Late last summer, between stops in New Zealand, Australia and Africa with Eminem on his Rapture Tour, Bronson released “Easy Rider,” the first single from Mr. Wonderful. The song’s pulp-­fiction-inspired video features Bronson dropping acid, motorcycle-riding through the Southwest, cavorting with a witch doctor and playing electric guitar on a mountaintop. Such idiosyncrasies, including his live performances — where he often flips cartwheels, tosses steak dinners into the crowd and suplexes unruly fans who jump onstage — have made him one of the rap world’s favorite weirdos. “This isn’t the Philharmonic,” he says about his antics. “Not everything is scripted. I keep it loose.”

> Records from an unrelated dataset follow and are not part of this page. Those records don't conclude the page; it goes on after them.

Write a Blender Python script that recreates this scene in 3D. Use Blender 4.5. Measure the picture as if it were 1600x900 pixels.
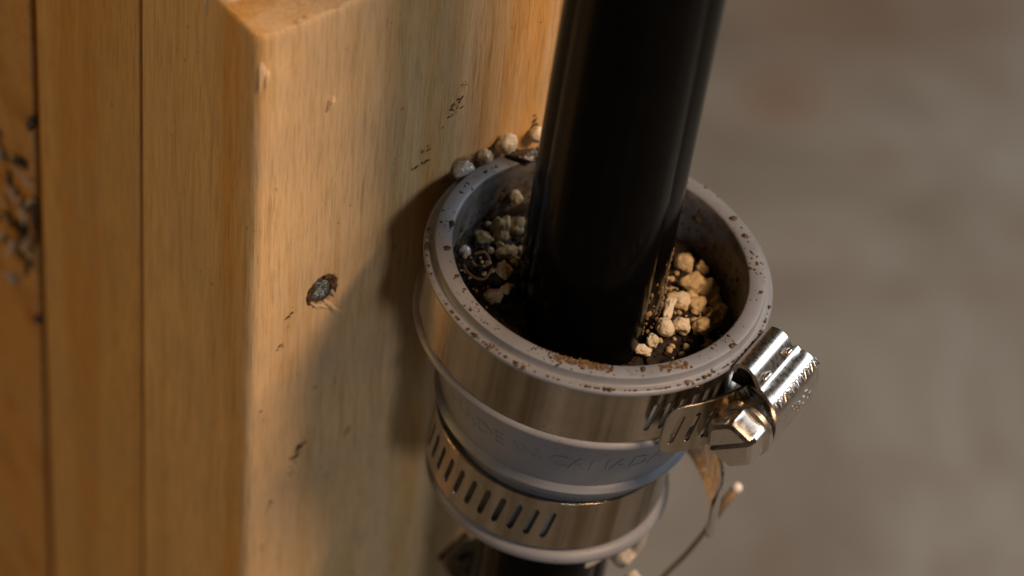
import bpy, bmesh, math, random
from math import sin, cos, radians, pi
from mathutils import Vector, Matrix, noise
random.seed(11)
for o in list(bpy.data.objects): bpy.data.objects.remove(o)
scene = bpy.context.scene
C = scene.collection
S = 0.001                       # everything below is laid out in millimetres, origin = centre of the coupling's rim

# ------------------------------------------------------------------ camera
cam = bpy.data.cameras.new('camera'); camo = bpy.data.objects.new('camera', cam); C.objects.link(camo)
RC = Matrix.Rotation(radians(47), 3, 'X') @ Matrix.Rotation(radians(5.6), 3, 'Z')
FPX, DIST = 5300.0, 602.0
CAM = -(RC @ Vector((140/FPX*DIST, 49/FPX*DIST, -DIST)))
camo.matrix_world = Matrix.Translation(CAM*S) @ RC.to_4x4()
cam.sensor_width = 36; cam.lens = FPX/1600*36
cam.clip_start = 0.01; cam.clip_end = 50
cam.dof.use_dof = True; cam.dof.focus_distance = 0.597; cam.dof.aperture_fstop = 9.8
scene.camera = camo

# ------------------------------------------------------------------ world (dim room) and lamps
w = bpy.data.worlds.new('World'); scene.world = w; w.use_nodes = True
bg = w.node_tree.nodes['Background']; bg.inputs[0].default_value = (0.055, 0.038, 0.012, 1); bg.inputs[1].default_value = 0.26
def lamp(name, az, el, dist, size, power, col, size_y=None):
    l = bpy.data.lights.new(name, 'AREA'); l.shape = 'DISK'; l.size = size; l.energy = power; l.color = col
    if size_y: l.shape = 'RECTANGLE'; l.size_y = size_y
    o = bpy.data.objects.new(name, l); C.objects.link(o)
    d = Vector((cos(radians(el))*cos(radians(az)), cos(radians(el))*sin(radians(az)), sin(radians(el))))
    o.location = d*dist; o.rotation_euler = d.to_track_quat('Z', 'Y').to_euler()
    return o
lamp('work_light', -66, 19, 1.5, 0.22, 3.9, (0.93, 0.95, 1.0))
lamp('window_light', 30, 27, 1.5, 0.75, 7.5, (0.86, 0.94, 1.0))
lamp('ceiling_lamp', -27.5, 48, 1.8, 0.58, 36.0, (1.0, 0.65, 0.39), 0.18)
lamp('side_lamp', 176, 14, 1.6, 0.35, 6.6, (1.0, 0.57, 0.17))
scene.view_settings.view_transform = 'Standard'; scene.view_settings.look = 'None'
scene.view_settings.exposure = 0.0; scene.view_settings.gamma = 1.0

# ------------------------------------------------------------------ frames
e1 = Vector((.974, -.225, 0)).normalized(); kk = Vector((.164, .712, .683)); kk = (kk - e1*kk.dot(e1)).normalized(); e2 = kk.cross(e1)
MC = RC @ Matrix((e1, e2, kk)).transposed()          # the coupling leans a few degrees away from the post
A1 = radians(39.8)
MP = Matrix.Rotation(A1, 3, 'Z')                     # post frame: x along the lit face, y into the post
PF = 32.0                                            # lit face at y = 32 in the post frame
FLOOR = -350.0
I3 = Matrix.Identity(3)

# ------------------------------------------------------------------ materials
def nt(name):
    m = bpy.data.materials.new(name); m.use_nodes = True
    t = m.node_tree; return m, t, t.nodes['Principled BSDF'], t.nodes, t.links
def N(t, typ, **kw):
    n = t.nodes.new(typ)
    for k, v in kw.items(): setattr(n, k, v)
    return n
def mapping(t, scale, rot=(0, 0, 0), coord='Object'):
    tc = N(t, 'ShaderNodeTexCoord'); mp = N(t, 'ShaderNodeMapping')
    mp.inputs['Scale'].default_value = scale; mp.inputs['Rotation'].default_value = rot
    t.links.new(tc.outputs[coord], mp.inputs[0]); return mp.outputs[0]
def noi(t, vec, scale, detail=3, rough=.5, dist=0):
    n = N(t, 'ShaderNodeTexNoise'); n.inputs['Scale'].default_value = scale; n.inputs['Detail'].default_value = detail
    n.inputs['Roughness'].default_value = rough; n.inputs['Distortion'].default_value = dist
    t.links.new(vec, n.inputs['Vector']); return n.outputs[0]
def ramp(t, fac, stops):
    r = N(t, 'ShaderNodeValToRGB'); cr = r.color_ramp
    while len(cr.elements) < len(stops): cr.elements.new(.5)
    for e, (p, c) in zip(cr.elements, stops):
        e.position = p; e.color = (c if len(c) == 4 else (*c, 1)) if hasattr(c, '__len__') else (c, c, c, 1)
    t.links.new(fac, r.inputs[0]); return r.outputs[0]
def mix(t, fac, a, b, mode='MIX'):
    m = N(t, 'ShaderNodeMix', data_type='RGBA', blend_type=mode)
    for s, v in ((m.inputs[0], fac), (m.inputs[6], a), (m.inputs[7], b)):
        if hasattr(v, 'node'): t.links.new(v, s)
        else: s.default_value = v if not hasattr(v, '__len__') else (*v, 1)
    return m.outputs[2]
def bump(t, h, strength, dist, prev=None):
    b = N(t, 'ShaderNodeBump'); b.inputs['Strength'].default_value = strength; b.inputs['Distance'].default_value = dist
    t.links.new(h, b.inputs['Height'])
    if prev is not None: t.links.new(prev, b.inputs['Normal'])
    return b.outputs[0]

def wood(name, pale, mid, streak, seed=0.0, endgrain=False, rot=0.0, stain=1.0):
    m, t, p, n, l = nt(name)
    sc = (1, 1, .035) if not endgrain else (1, 1, 1)
    tc = N(t, 'ShaderNodeTexCoord'); mp0 = N(t, 'ShaderNodeMapping'); mp0.inputs['Location'].default_value = (seed, seed*.7, seed*.3); mp0.inputs['Rotation'].default_value = (0, rot, 0)
    l.new(tc.outputs['Object'], mp0.inputs[0])
    mp = N(t, 'ShaderNodeMapping'); mp.inputs['Scale'].default_value = sc; l.new(mp0.outputs[0], mp.inputs[0])
    v = mp.outputs[0]
    warp = noi(t, mp0.outputs[0], 18, 2)
    va = N(t, 'ShaderNodeVectorMath', operation='MULTIPLY_ADD'); va.inputs[1].default_value = (.006, .006, 0)
    l.new(warp, va.inputs[0]); l.new(v, va.inputs[2]); v = va.outputs[0]
    a = noi(t, v, 300, 6, .68)
    c = ramp(t, a, [(.32, mid), (.5, pale), (.68, tuple(.6*x+.4*y for x, y in zip(pale, mid)))])
    b = noi(t, v, 95, 3, .55)
    c = mix(t, ramp(t, b, [(.52, 0), (.66, .75)]), c, streak)
    mf = N(t, 'ShaderNodeMapping'); mf.inputs['Scale'].default_value = (1, 1, .065) if not endgrain else (1, 1, 1); l.new(mp0.outputs[0], mf.inputs[0])
    f = noi(t, mf.outputs[0], 1500, 4, .75)
    c = mix(t, .5, c, ramp(t, f, [(.34, (.5, .44, .38)), (.52, (1, 1, 1)), (.7, (1.12, 1.12, 1.12))]), 'MULTIPLY')
    pore = noi(t, mf.outputs[0], 700, 2, .6)
    c = mix(t, ramp(t, pore, [(.63, 0), (.72, .45)]), c, tuple(x*.55 for x in mid))
    g = noi(t, mp0.outputs[0], 38, 5, .65)
    c = mix(t, ramp(t, g, [(.46, 0), (.70, .42*stain)]), c, (.40, .31, .22))
    scr = noi(t, mf.outputs[0], 160, 3, .6, 1.2)
    c = mix(t, ramp(t, scr, [(.64, 0), (.72, .3*stain)]), c, tuple(min(1, x*1.25) for x in pale))
    spk = noi(t, mp0.outputs[0], 260, 3, .6)
    c = mix(t, ramp(t, spk, [(.70, 0), (.76, .6*stain)]), c, (.10, .055, .02))
    l.new(c, p.inputs['Base Color']); p.inputs['Roughness'].default_value = .62; p.inputs['Specular IOR Level'].default_value = .3
    nb = bump(t, f, .5, .0004); nb = bump(t, a, .3, .0006, nb)
    l.new(nb, p.inputs['Normal'])
    return m
M = {}
M['wood'] = wood('pine_wood', (.65, .45, .24), (.545, .345, .145), (.56, .30, .075), 3.1)
M['wood_back'] = wood('pine_wood_back', (.56, .36, .15), (.50, .30, .11), (.47, .25, .065), 9.4)
M['plywood'] = wood('plywood', (.52, .30, .11), (.42, .22, .06), (.38, .18, .04), 5.7, rot=.9)
M['fresh_wood'] = wood('fresh_wood', (.70, .52, .32), (.62, .42, .22), (.6, .38, .16), 1.2, stain=.2)
M['torn_wood'] = wood('torn_wood', (.55, .43, .31), (.40, .30, .20), (.25, .17, .09), 2.2)

def pvc(name='grey_pvc', clean=((.16, .173, .203), (.205, .218, .252)), lo=.60, hi=.74, amt=.6, dirt=(.12, .075, .035)):
    m, t, p, n, l = nt(name)
    v = mapping(t, (1, 1, 1))
    a = noi(t, v, 120, 4, .6); c = ramp(t, a, [(.3, clean[0]), (.7, clean[1])])
    d = noi(t, v, 420, 5, .65); c = mix(t, ramp(t, d, [(lo, 0), (hi, amt)]), c, dirt)
    l.new(c, p.inputs['Base Color'])
    l.new(ramp(t, a, [(.3, .38), (.7, .55)]), p.inputs['Roughness'])
    l.new(bump(t, noi(t, v, 900, 3), .12, .0002), p.inputs['Normal'])
    return m
M['pvc'] = pvc()
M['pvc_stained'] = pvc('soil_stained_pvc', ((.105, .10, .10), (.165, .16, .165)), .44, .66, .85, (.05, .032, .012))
def steel(name, base, r0, r1, streaky=False):
    m, t, p, n, l = nt(name)
    v = mapping(t, (1, 1, 1)); a = noi(t, v, 160, 4, .65)
    c = ramp(t, a, [(.3, tuple(x*.82 for x in base)), (.65, base)])
    if streaky:
        sn = noi(t, mapping(t, (1, 1, .04)), 75, 4, .6)
        c = mix(t, ramp(t, sn, [(.36, .92), (.5, .35), (.62, 0)]), c, (.135, .092, .035))  # dark brown streaks in the base colour stand in for uneven reflections
    d = noi(t, v, 500, 4, .7); c = mix(t, ramp(t, d, [(.62, 0), (.75, .5 if streaky else .18)]), c, (.16, .10, .05))
    l.new(c, p.inputs['Base Color']); p.inputs['Metallic'].default_value = 1
    l.new(ramp(t, noi(t, mapping(t, (1, 1, .05)), 1200, 3), [(.3, r0), (.7, r1)]), p.inputs['Roughness'])
    nb = bump(t, noi(t, mapping(t, (1, 1, .06)), 130, 3, .6), .38 if streaky else .04, .0009); nb = bump(t, noi(t, mapping(t, (1, 1, 12)), 120, 2), .06, .0002, nb)
    l.new(nb, p.inputs['Normal'])
    return m
M['steel'] = steel('stainless_steel', (.56, .50, .43), .13, .26, True)
M['steel_bright'] = steel('bright_steel', (.68, .64, .60), .22, .36)
M['zinc'] = None
def simple(name, col, rough, spec=.5, ns=300, var=.25, bmp=.2, metallic=0, coat=0):
    m, t, p, n, l = nt(name); v = mapping(t, (1, 1, 1))
    a = noi(t, v, ns, 4, .6)
    l.new(ramp(t, a, [(.3, tuple(x*(1-var) for x in col)), (.7, tuple(min(1, x*(1+var)) for x in col))]), p.inputs['Base Color'])
    p.inputs['Roughness'].default_value = rough; p.inputs['Specular IOR Level'].default_value = spec; p.inputs['Metallic'].default_value = metallic
    p.inputs['Coat Weight'].default_value = coat; p.inputs['Coat Roughness'].default_value = .08
    if bmp: l.new(bump(t, noi(t, v, ns*3, 4), bmp, .0004), p.inputs['Normal'])
    return m
M['black'] = simple('black_plastic', (.002, .0018, .0016), .17, .045, 200, .3, .03)
M['soil'] = simple('potting_soil', (.016, .009, .005), .75, .35, 600, .6, .8)
M['speck'] = simple('dry_soil', (.085, .048, .02), .85, .2, 900, .5, .6)
M['mud'] = simple('brown_mud', (.12, .066, .026), .7, .3, 900, .5, .8)
M['clay'] = simple('clinging_soil', (.20, .115, .05), .7, .3, 900, .6, .8)
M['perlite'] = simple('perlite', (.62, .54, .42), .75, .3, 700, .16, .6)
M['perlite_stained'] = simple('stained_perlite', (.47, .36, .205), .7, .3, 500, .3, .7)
M['wet'] = simple('wet_perlite', (.50, .47, .42), .18, .6, 500, .2, .3, coat=.7)
M['bark'] = simple('wet_bark', (.025, .013, .006), .2, .6, 500, .5, .7, coat=.5)
M['zinc'] = simple('dull_strap', (.30, .22, .13), .55, .4, 400, .3, .3)
M['bark_dry'] = simple('stained_wood', (.09, .05, .022), .6, .3, 700, .6, .8)
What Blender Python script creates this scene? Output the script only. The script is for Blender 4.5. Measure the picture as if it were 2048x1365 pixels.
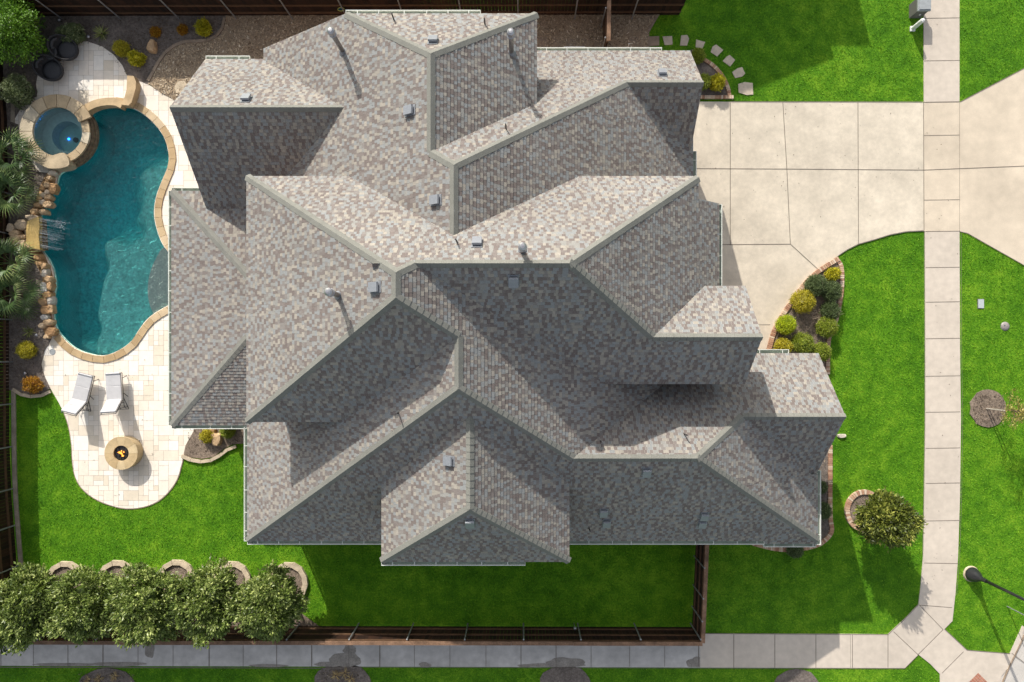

Bronson is taking the same approach heading into the release of Mr. Wonderful, but also flirting with broadening his scope. Drake’s right-hand man, Noah “40” Shebib, helmed the frenetic, electro-kissed single “Actin’ Crazy.” Hitmaker du jour Mark Ronson stepped behind the boards for two tracks, including “Brand New Car,” and also recruited Bronson to rap on the official remix of the Billboard Hot 100 No. 1 “Uptown Funk,” a huge co-sign.

“If it doesn’t connect commercially, that doesn’t bother me,” says Bronson, who, it should be reiterated, is wearing shorts in January. “That was never my goal. I don’t have any pressure on me, because I don’t give a f—.”